↓↓↓

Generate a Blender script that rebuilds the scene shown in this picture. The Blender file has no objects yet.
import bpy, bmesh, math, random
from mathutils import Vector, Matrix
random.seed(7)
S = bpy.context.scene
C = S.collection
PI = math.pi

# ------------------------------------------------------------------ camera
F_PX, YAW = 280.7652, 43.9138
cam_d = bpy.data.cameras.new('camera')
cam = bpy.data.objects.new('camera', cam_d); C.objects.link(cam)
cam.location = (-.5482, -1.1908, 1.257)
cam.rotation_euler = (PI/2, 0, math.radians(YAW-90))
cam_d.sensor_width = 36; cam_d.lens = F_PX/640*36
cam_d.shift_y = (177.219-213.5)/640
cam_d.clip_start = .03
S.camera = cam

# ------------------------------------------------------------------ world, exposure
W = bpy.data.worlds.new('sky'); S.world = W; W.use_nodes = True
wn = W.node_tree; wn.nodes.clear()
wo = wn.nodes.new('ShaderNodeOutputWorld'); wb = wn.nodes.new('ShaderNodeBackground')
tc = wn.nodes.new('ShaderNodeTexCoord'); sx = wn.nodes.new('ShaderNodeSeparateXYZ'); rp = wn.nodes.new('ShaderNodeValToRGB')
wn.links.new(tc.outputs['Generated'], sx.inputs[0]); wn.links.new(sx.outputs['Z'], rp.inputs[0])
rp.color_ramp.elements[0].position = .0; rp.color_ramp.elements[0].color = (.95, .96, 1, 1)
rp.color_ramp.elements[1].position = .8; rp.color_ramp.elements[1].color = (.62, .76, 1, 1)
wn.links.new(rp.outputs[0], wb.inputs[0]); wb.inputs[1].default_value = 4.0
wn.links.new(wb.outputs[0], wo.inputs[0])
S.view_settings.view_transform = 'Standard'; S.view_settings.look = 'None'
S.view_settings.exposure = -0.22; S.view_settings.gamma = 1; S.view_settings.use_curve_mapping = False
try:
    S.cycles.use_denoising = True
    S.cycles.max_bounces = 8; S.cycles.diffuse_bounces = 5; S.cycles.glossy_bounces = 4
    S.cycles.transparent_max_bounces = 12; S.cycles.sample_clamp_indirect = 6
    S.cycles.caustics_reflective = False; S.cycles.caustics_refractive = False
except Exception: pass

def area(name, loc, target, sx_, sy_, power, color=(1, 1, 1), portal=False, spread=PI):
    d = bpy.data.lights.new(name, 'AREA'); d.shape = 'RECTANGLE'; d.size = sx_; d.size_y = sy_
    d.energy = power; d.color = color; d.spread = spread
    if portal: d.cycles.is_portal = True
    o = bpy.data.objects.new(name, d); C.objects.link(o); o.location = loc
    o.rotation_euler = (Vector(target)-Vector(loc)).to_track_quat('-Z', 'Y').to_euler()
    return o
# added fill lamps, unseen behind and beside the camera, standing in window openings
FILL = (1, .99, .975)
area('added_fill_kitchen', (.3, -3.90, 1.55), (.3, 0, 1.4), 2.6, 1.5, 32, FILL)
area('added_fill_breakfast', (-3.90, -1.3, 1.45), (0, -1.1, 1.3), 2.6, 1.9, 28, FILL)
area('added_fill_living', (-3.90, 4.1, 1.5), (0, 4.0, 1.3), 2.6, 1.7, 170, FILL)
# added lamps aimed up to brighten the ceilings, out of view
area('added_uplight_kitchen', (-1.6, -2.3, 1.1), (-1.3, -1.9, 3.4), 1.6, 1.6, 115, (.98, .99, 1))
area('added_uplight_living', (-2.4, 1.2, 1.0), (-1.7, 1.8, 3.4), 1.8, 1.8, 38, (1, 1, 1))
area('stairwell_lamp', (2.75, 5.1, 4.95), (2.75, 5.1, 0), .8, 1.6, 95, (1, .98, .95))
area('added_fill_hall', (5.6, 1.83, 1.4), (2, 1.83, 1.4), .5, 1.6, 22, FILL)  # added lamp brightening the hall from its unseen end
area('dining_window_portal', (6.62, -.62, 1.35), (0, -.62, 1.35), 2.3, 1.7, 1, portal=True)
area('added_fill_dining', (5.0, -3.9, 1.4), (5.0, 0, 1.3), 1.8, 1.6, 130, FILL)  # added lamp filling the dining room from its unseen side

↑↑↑

### WHAT THE EXERCISE ASKS
Collect each line holding the string "objects".

### RESULT FOR THIS TASK
Generate a Blender script that rebuilds the scene shown in this picture. The Blender file has no objects yet.
cam = bpy.data.objects.new('camera', cam_d); C.objects.link(cam)
    o = bpy.data.objects.new(name, d); C.objects.link(o); o.location = loc